1970s rock icon Peter Frampton has been reunited with his favorite guitar after 30 years. He thought it had burned up in a plane crash, but it hadn’t.
It’s not just any guitar. It’s the guitar he used at the height of his fame, first with the group Humble Pie, but later on his multi-zirconium selling album Frampton Comes Alive! That means if you were alive during the 1970s, you almost certainly heard Peter Frampton playing this same guitar, a 1954 Gibson Les Paul.
Because you couldn’t go forty feet out in public without hearing songs from that album, especially that wacky “Do You Feel Like We Do.” That’s the song with the guitar “talk box,” a sound that apparently went on to become Auto-Tune so that guys like Li’l Wayne could have careers.
Frampton has called it “the best guitar I ever played.” He got it as a loaner in 1970, from a guy named Mark Mariana. Frampton was playing with Humple Pie in San Francisco, and Mariana loaned him the guitar. Frampton liked it so much, Mariana gave it to him.
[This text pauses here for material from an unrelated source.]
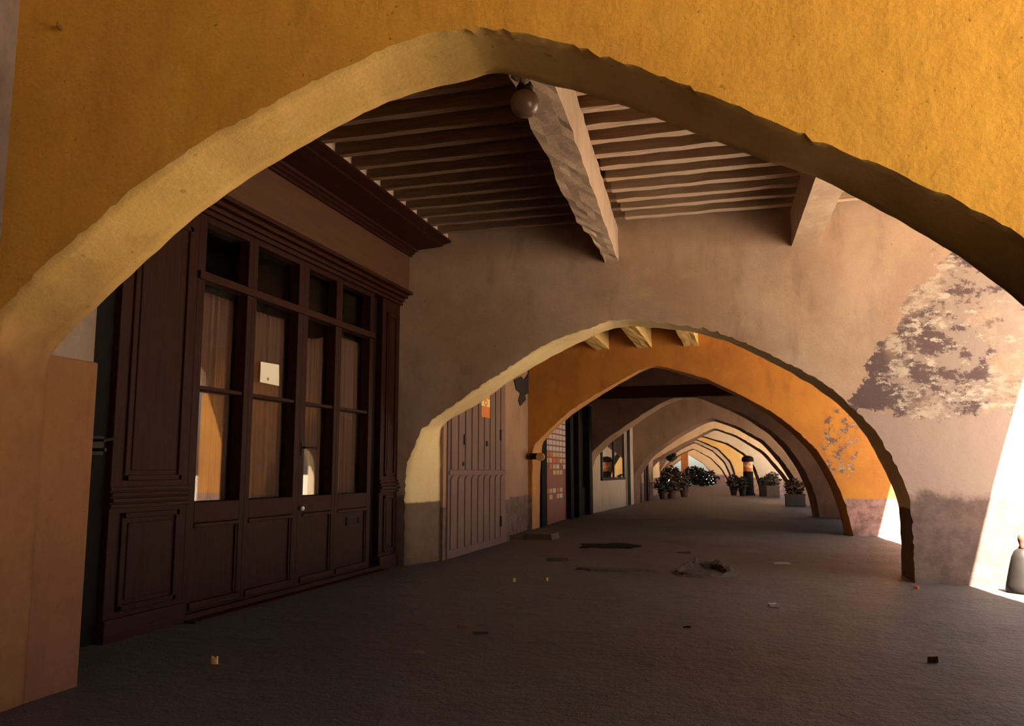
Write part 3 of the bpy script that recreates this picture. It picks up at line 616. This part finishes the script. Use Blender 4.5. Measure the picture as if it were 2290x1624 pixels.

Frampton used it on his best-selling album — one of the most popular live albums of all time — as well as in sessions with Harry Nilsson and George Harrison.
In November of 1980, Peter Frampton’s cargo was destroyed in a crash as a plane was leaving Venezuela for Panama. The guitar was considered gone, but it turns out it was salvaged.
Through a very strange sequence of events that includes a good dose of serendipity, the guitar was purchased with public funds by the tourist board of the Dutch Caribbean island of Curaçao. Read all the details here, in this story from the New York Times.
The guitar was then returned to Peter Frampton in Nashville, where it’s being repaired for some minor problems.